## Start
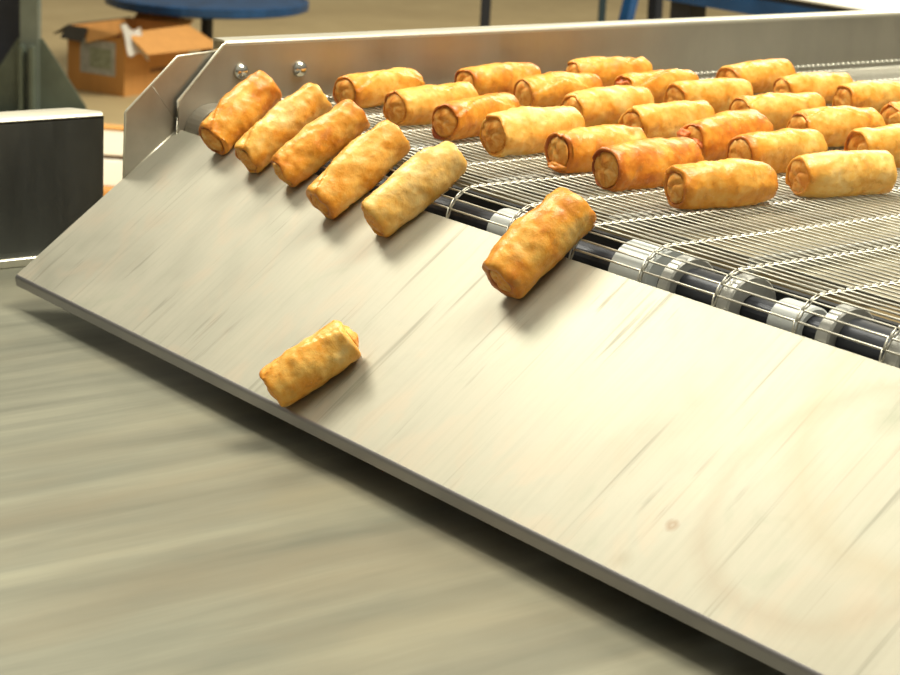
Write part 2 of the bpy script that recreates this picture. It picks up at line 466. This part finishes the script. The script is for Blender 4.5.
# ------------------------------------------------------------------ spring rolls
GROUP_B = 'spring rolls lying on the mesh belt'
GROUP_C = 'spring rolls tipping onto the slide'
def roll_mesh(L, r, seed, pinch=0.0, bend=0.0, taper=0.0, slant=0.0, open_=.79):
    """body of one roll along local X, left end at -X; wraps into a rim that holds the folded ends"""
    rnd = random.Random(seed)
    bm = bmesh.new(); n, mseg = 46, 56
    off = Vector((rnd.uniform(0, 50), rnd.uniform(0, 50), rnd.uniform(0, 50)))
    th0 = rnd.uniform(.3, 2.4); kv = rnd.uniform(.5, 1.4) * rnd.choice((-1, 1)); tip = rnd.uniform(-.35, .35)
    ph = rnd.uniform(0, 6.28); ecc = rnd.uniform(.02, .06)
    lay = bm.verts.layers.float.new('brown')
    prof = []                                        # (x fraction of half length, radius fraction)
    for sg in (-1, 1):
        pass
    xs = []
    left = [(-.925, .48, .2), (-.925, .62, .3), (-.935, open_ - .05, .6), (-.952, open_ - .005, 1.0), (-.966, open_ + .035, .8), (-.972, open_ + .07, .6), (-.966, .905, .5), (-.948, .95, .4), (-.915, .982, .25), (-.88, .997, .2)]
    prof += left
    for i in range(1, n):
        t = -.88 + 1.76 * i / n
        prof.append((t, 1.0, .22 * max(0, (abs(t) - .6) / .4)))
    prof += [(-x, q, w) for x, q, w in reversed(left)]
    rings = []
    half = L / 2
    for (t, q, w) in prof:
        ring = []
        pz = 1.0 - pinch * max(0, (t - .45) / .55) ** 1.6 * .55
        bul = 1.0 + .05 * math.cos(t * 2.4) - .02 * math.sin(t * 5 + ph)
        for j in range(mseg):
            th = 2 * PI * j / mseg
            cy, cz = math.cos(th), math.sin(th)
            R = r * q * bul * (1 + taper * t) * (1 + ecc * math.cos(2 * th + ph) + .018 * math.cos(3 * th + ph * 2 + t * 2))
            seam = th0 + kv * abs(t - tip)
            d = (th - seam) % (2 * PI)
            R += .0018 * math.exp(-d / .7) * min(1, q * q * 1.1)
            R -= .0009 * math.exp(-((2 * PI - d) / .12) ** 2) * q
            p = Vector((t * half, cy * R, cz * R * pz))
            nz = noise.fractal((p + off) * 50, .8, 2.0, 3) * .0014 + noise.noise((p + off) * 170) * .0005
            p += Vector((0, cy, cz)) * nz * (1 if q > .8 else .5)
            if abs(t) > .9:                          # uneven rim
                p.x += (noise.noise(Vector((cy * 1.3, cz * 1.3, t)) + off) * .0030 + slant * cy * r * .35) * (1 if q > .8 else .6)
            lim = -.90 * r
            if p.z < lim: p.z = lim + (p.z - lim) * .25   # settles flat where it lies
            p.z += bend * (1 - t * t) * r * .18
            p.y += bend * (1 - t * t) * r * .12
            v = bm.verts.new(p)
            v[lay] = min(1, w + .8 * math.exp(-(min(d, 2 * PI - d) / .10) ** 2) * .35 + .25 * max(0, -cz) * 0)
            ring.append(v)
        rings.append(ring)
    for a, c in zip(rings, rings[1:]):
        for j in range(mseg): bm.faces.new([a[j], a[(j + 1) % mseg], c[(j + 1) % mseg], c[j]])
    for ring in (rings[0], rings[-1]): bm.faces.new(ring)
    return bm, rnd, off
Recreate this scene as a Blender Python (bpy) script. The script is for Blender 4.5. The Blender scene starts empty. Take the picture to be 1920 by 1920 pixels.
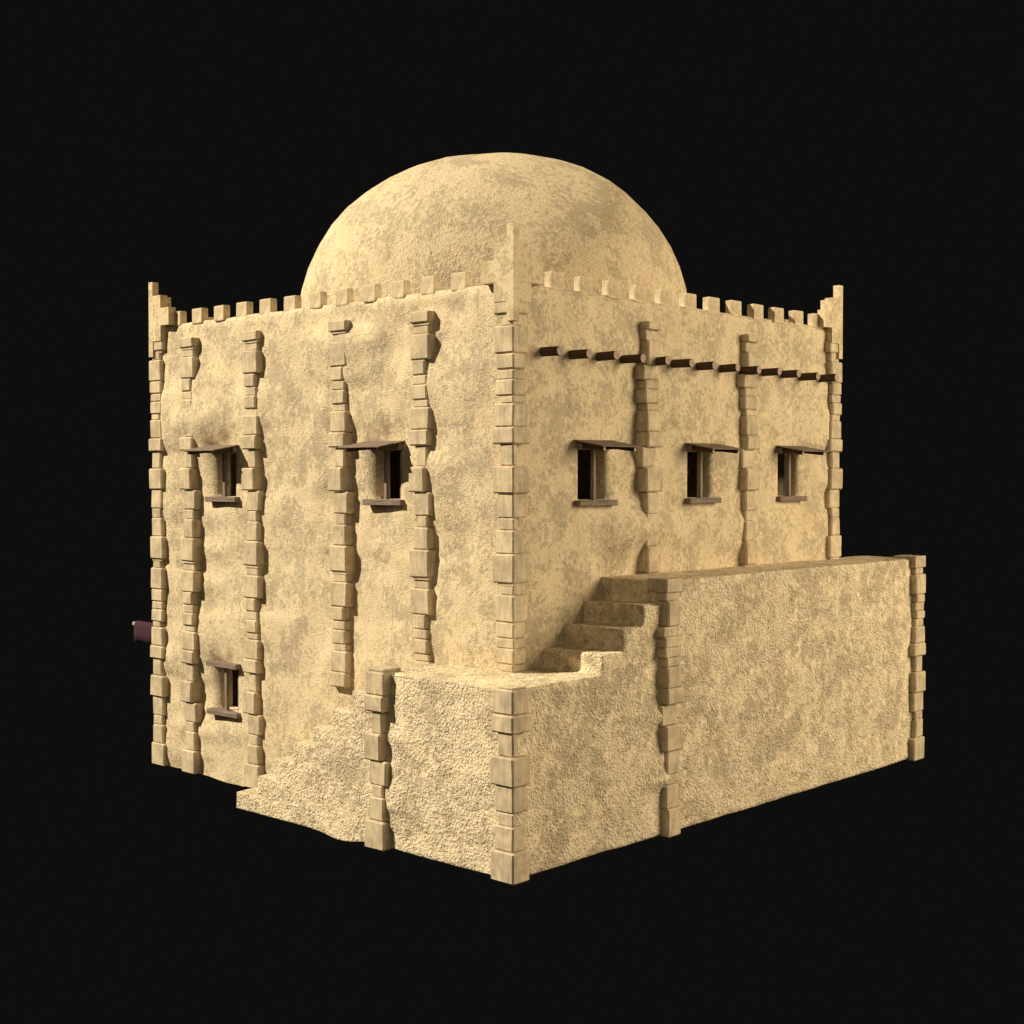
import bpy, bmesh, math, random
import numpy as np
from mathutils import Vector, Matrix, noise
random.seed(7)
sc = bpy.context.scene
col = sc.collection

# ------------------------------------------------------------------ dimensions (metres)
LX, LY, H = 9.92, 10.01, 9.0          # the house: near corner at the origin
WX, WY = 1.351, 1.242                 # how far the stair block stands out
Z1, Z2 = 2.805, 4.195                 # landing and terrace heights
BL = 11.23                            # far end of the terrace
ROOF = 8.72

# ------------------------------------------------------------------ materials
def newmat(name):
    m = bpy.data.materials.new(name); m.use_nodes = True
    nt = m.node_tree; b = nt.nodes['Principled BSDF']
    b.inputs['Roughness'].default_value = 0.92
    b.inputs['Specular IOR Level'].default_value = 0.15
    return m, nt, b
def N(nt, t, **kw):
    n = nt.nodes.new(t)
    for k, v in kw.items():
        if k in n.inputs: n.inputs[k].default_value = v
        else: setattr(n, k, v)
    return n
def ramp(nt, fac, stops):
    r = N(nt, 'ShaderNodeValToRGB'); e = r.color_ramp.elements
    while len(e) < len(stops): e.new(0.5)
    for el, (p, c) in zip(e, stops):
        el.position = p; el.color = (c[0], c[1], c[2], 1)
    nt.links.new(fac, r.inputs['Fac']); return r
def mixc(nt, a, b, fac, mode='MIX'):
    m = N(nt, 'ShaderNodeMix', data_type='RGBA', blend_type=mode)
    if isinstance(fac, float): m.inputs[0].default_value = fac
    else: nt.links.new(fac, m.inputs[0])
    for s, x in ((6, a), (7, b)):
        if isinstance(x, tuple): m.inputs[s].default_value = (*x, 1)
        else: nt.links.new(x, m.inputs[s])
    return m.outputs[2]
def math_(nt, op, a, b=None, c=None):
    m = N(nt, 'ShaderNodeMath', operation=op)
    for i, x in enumerate((a, b, c)):
        if x is None: continue
        if isinstance(x, (int, float)): m.inputs[i].default_value = x
        else: nt.links.new(x, m.inputs[i])
    return m.outputs[0]
def coords(nt, scale=(1, 1, 1), off=(0, 0, 0)):
    t = N(nt, 'ShaderNodeTexCoord'); mp = N(nt, 'ShaderNodeMapping')
    mp.inputs['Scale'].default_value = scale; mp.inputs['Location'].default_value = off
    nt.links.new(t.outputs['Object'], mp.inputs['Vector']); return mp.outputs['Vector']

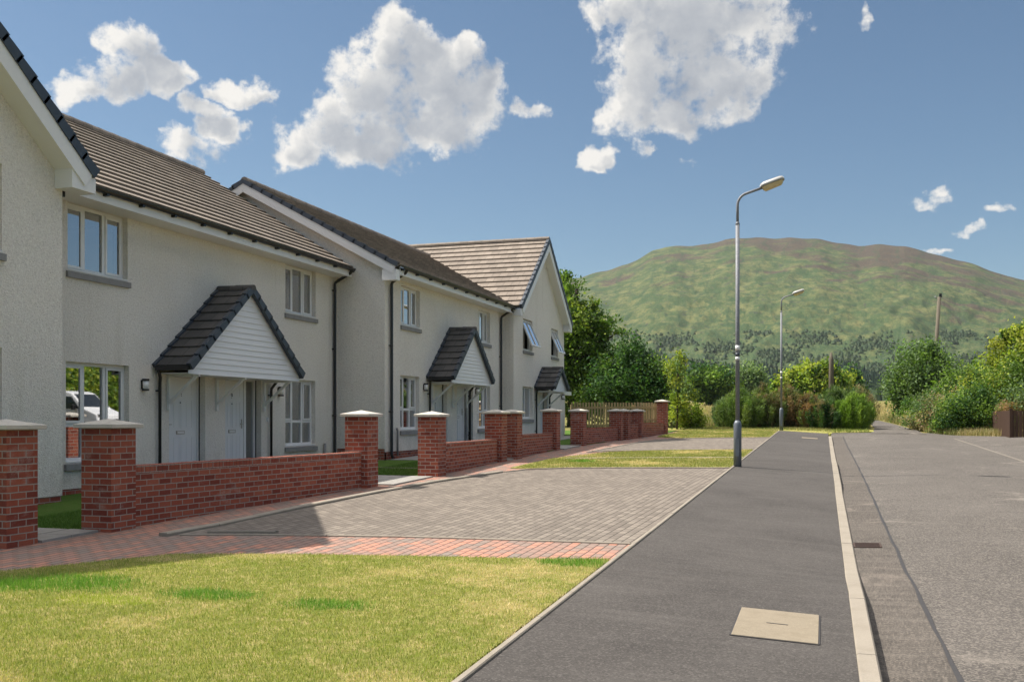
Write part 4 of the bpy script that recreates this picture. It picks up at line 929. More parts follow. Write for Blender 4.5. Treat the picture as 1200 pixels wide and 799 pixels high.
## End
_Work to be completed_. Skipping the pictures, transcribe each line above exactly as it appears.

_Correct output_.
Write part 2 of the bpy script that recreates this picture. It picks up at line 466. This part finishes the script. The script is for Blender 4.5.
# ------------------------------------------------------------------ spring rolls
GROUP_B = 'spring rolls lying on the mesh belt'
GROUP_C = 'spring rolls tipping onto the slide'
def roll_mesh(L, r, seed, pinch=0.0, bend=0.0, taper=0.0, slant=0.0, open_=.79):
    """body of one roll along local X, left end at -X; wraps into a rim that holds the folded ends"""
    rnd = random.Random(seed)
    bm = bmesh.new(); n, mseg = 46, 56
    off = Vector((rnd.uniform(0, 50), rnd.uniform(0, 50), rnd.uniform(0, 50)))
    th0 = rnd.uniform(.3, 2.4); kv = rnd.uniform(.5, 1.4) * rnd.choice((-1, 1)); tip = rnd.uniform(-.35, .35)
    ph = rnd.uniform(0, 6.28); ecc = rnd.uniform(.02, .06)
    lay = bm.verts.layers.float.new('brown')
    prof = []                                        # (x fraction of half length, radius fraction)
    for sg in (-1, 1):
        pass
    xs = []
    left = [(-.925, .48, .2), (-.925, .62, .3), (-.935, open_ - .05, .6), (-.952, open_ - .005, 1.0), (-.966, open_ + .035, .8), (-.972, open_ + .07, .6), (-.966, .905, .5), (-.948, .95, .4), (-.915, .982, .25), (-.88, .997, .2)]
    prof += left
    for i in range(1, n):
        t = -.88 + 1.76 * i / n
        prof.append((t, 1.0, .22 * max(0, (abs(t) - .6) / .4)))
    prof += [(-x, q, w) for x, q, w in reversed(left)]
    rings = []
    half = L / 2
    for (t, q, w) in prof:
        ring = []
        pz = 1.0 - pinch * max(0, (t - .45) / .55) ** 1.6 * .55
        bul = 1.0 + .05 * math.cos(t * 2.4) - .02 * math.sin(t * 5 + ph)
        for j in range(mseg):
            th = 2 * PI * j / mseg
            cy, cz = math.cos(th), math.sin(th)
            R = r * q * bul * (1 + taper * t) * (1 + ecc * math.cos(2 * th + ph) + .018 * math.cos(3 * th + ph * 2 + t * 2))
            seam = th0 + kv * abs(t - tip)
            d = (th - seam) % (2 * PI)
            R += .0018 * math.exp(-d / .7) * min(1, q * q * 1.1)
            R -= .0009 * math.exp(-((2 * PI - d) / .12) ** 2) * q
            p = Vector((t * half, cy * R, cz * R * pz))
            nz = noise.fractal((p + off) * 50, .8, 2.0, 3) * .0014 + noise.noise((p + off) * 170) * .0005
            p += Vector((0, cy, cz)) * nz * (1 if q > .8 else .5)
            if abs(t) > .9:                          # uneven rim
                p.x += (noise.noise(Vector((cy * 1.3, cz * 1.3, t)) + off) * .0030 + slant * cy * r * .35) * (1 if q > .8 else .6)
            lim = -.90 * r
            if p.z < lim: p.z = lim + (p.z - lim) * .25   # settles flat where it lies
            p.z += bend * (1 - t * t) * r * .18
            p.y += bend * (1 - t * t) * r * .12
            v = bm.verts.new(p)
            v[lay] = min(1, w + .8 * math.exp(-(min(d, 2 * PI - d) / .10) ** 2) * .35 + .25 * max(0, -cz) * 0)
            ring.append(v)
        rings.append(ring)
    for a, c in zip(rings, rings[1:]):
        for j in range(mseg): bm.faces.new([a[j], a[(j + 1) % mseg], c[(j + 1) % mseg], c[j]])
    for ring in (rings[0], rings[-1]): bm.faces.new(ring)
    return bm, rnd, off
Recreate this scene as a Blender Python (bpy) script. The script is for Blender 4.5. The Blender scene starts empty. Take the picture to be 1920 by 1920 pixels.
import bpy, bmesh, math, random
import numpy as np
from mathutils import Vector, Matrix, noise
random.seed(7)
sc = bpy.context.scene
col = sc.collection

# ------------------------------------------------------------------ dimensions (metres)
LX, LY, H = 9.92, 10.01, 9.0          # the house: near corner at the origin
WX, WY = 1.351, 1.242                 # how far the stair block stands out
Z1, Z2 = 2.805, 4.195                 # landing and terrace heights
BL = 11.23                            # far end of the terrace
ROOF = 8.72

# ------------------------------------------------------------------ materials
def newmat(name):
    m = bpy.data.materials.new(name); m.use_nodes = True
    nt = m.node_tree; b = nt.nodes['Principled BSDF']
    b.inputs['Roughness'].default_value = 0.92
    b.inputs['Specular IOR Level'].default_value = 0.15
    return m, nt, b
def N(nt, t, **kw):
    n = nt.nodes.new(t)
    for k, v in kw.items():
        if k in n.inputs: n.inputs[k].default_value = v
        else: setattr(n, k, v)
    return n
def ramp(nt, fac, stops):
    r = N(nt, 'ShaderNodeValToRGB'); e = r.color_ramp.elements
    while len(e) < len(stops): e.new(0.5)
    for el, (p, c) in zip(e, stops):
        el.position = p; el.color = (c[0], c[1], c[2], 1)
    nt.links.new(fac, r.inputs['Fac']); return r
def mixc(nt, a, b, fac, mode='MIX'):
    m = N(nt, 'ShaderNodeMix', data_type='RGBA', blend_type=mode)
    if isinstance(fac, float): m.inputs[0].default_value = fac
    else: nt.links.new(fac, m.inputs[0])
    for s, x in ((6, a), (7, b)):
        if isinstance(x, tuple): m.inputs[s].default_value = (*x, 1)
        else: nt.links.new(x, m.inputs[s])
    return m.outputs[2]
def math_(nt, op, a, b=None, c=None):
    m = N(nt, 'ShaderNodeMath', operation=op)
    for i, x in enumerate((a, b, c)):
        if x is None: continue
        if isinstance(x, (int, float)): m.inputs[i].default_value = x
        else: nt.links.new(x, m.inputs[i])
    return m.outputs[0]
def coords(nt, scale=(1, 1, 1), off=(0, 0, 0)):
    t = N(nt, 'ShaderNodeTexCoord'); mp = N(nt, 'ShaderNodeMapping')
    mp.inputs['Scale'].default_value = scale; mp.inputs['Location'].default_value = off
    nt.links.new(t.outputs['Object'], mp.inputs['Vector']); return mp.outputs['Vector']

Write part 4 of the bpy script that recreates this picture. It picks up at line 929. More parts follow. Write for Blender 4.5. Treat the picture as 1200 pixels wide and 799 pixels high.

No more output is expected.